I want to integrate TPS92611-Q1 with a microcontroller.  The absolute maximum voltage on any pin is 5.5V, whereas the voltage on the LED driver Fault pin is 6.5V in my application and up to 7V according to the datasheet.

What is the recommended way to interface the FAULT pin to a 5V logic if I am only using a single device and not a multi-device FAULT bus?

Apparently the 7V is due to a very weak pullup current, is it possible that this current is so weak I can interface it directly to a 5V logic?

Thank you for the help!

  • 0
    TI__Expert 5610 points

    Hi Nikita,

    You'd better not to interface it directly to a 5V logic. It will force the MCU pin to 7V when the FAULT presents high.

    If you just use MCU to monitor the FAULT pin, following is a solution. But please note that the logical is reversed.

    Thanks and best regards,

    Felix Wang

  • 0 in reply to Felix Wang
    Prodigy 60 points

    Thank you for the information.

    Since my MCU has an internal clamping diode to protect the pins, can I assume that the 7V pullup voltage on the FAULT pin will have a current lower than 1mA when it is in the high state? If that is the case then there should not be problems with damaging the pins even if the voltage exceeds 5V logic.   It is not clear to me the maximum expected current on a 7V high state, would it be I(FAULT_pullup) in the datasheet which would be 8uA typical?

    Would it be possible to use a diode to drop the voltage on FAULT going to the MCU logic? This will require a smaller component count for my needs.

    Would using a diode to drop 2V cause problems with the complex functionality of the FAULT pin? I am not using a FAULT bus, only using it to monitor open circuit and short conditions on the LED output.

    Another option might be to use a 10k resistor in series with the IO pin, therefore even if the voltage reached 7V and current flowed to the IO pin, the current would be below 1mA, which would not damage the IO pins due to the internal clamping diode?

    Could you please provide your thoughts on these two solutions for minimizing components?

    Thanks!

  • 0 in reply to nikita alexandrov
    TI__Expert 5610 points

    Hi Nikita,

    Yes, it would be I(FAULT_PULLUP) which would be 8uA typical.

    For your first solution, do you mean to use a 2V zener diode in series with the IO pin? If so, i think it would be ok, but you need to make sure the selected diode can provide 2V zener voltage with 5uA (FAULT minimum pullup current) zener current, and your MCU pin has the capability to source 1mA current when FAULT pulls down.

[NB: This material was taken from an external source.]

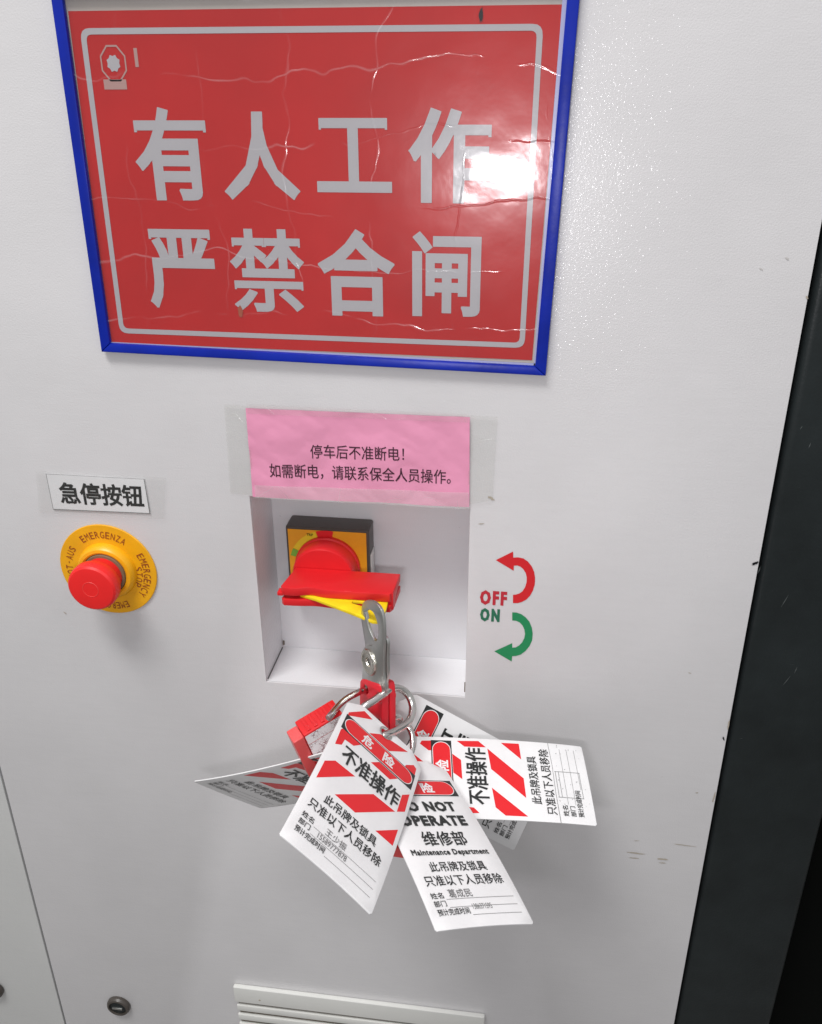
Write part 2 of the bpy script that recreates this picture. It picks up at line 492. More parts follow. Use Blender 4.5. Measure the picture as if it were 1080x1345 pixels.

    For your second solution, there would be a problem when FAULT pulls down. The voltage on the MCU IO pin would equal to the voltage drop of the 10k resistor that is (pulldown current)*10k.

    As your MCU pin has an internal clamping diode, there would be another solution for your reference that is to connect MCU pin to FAULT directly just with a 10k pullup resistor to connect to MCU 5V logical.

    Thanks and best regards,

    Felix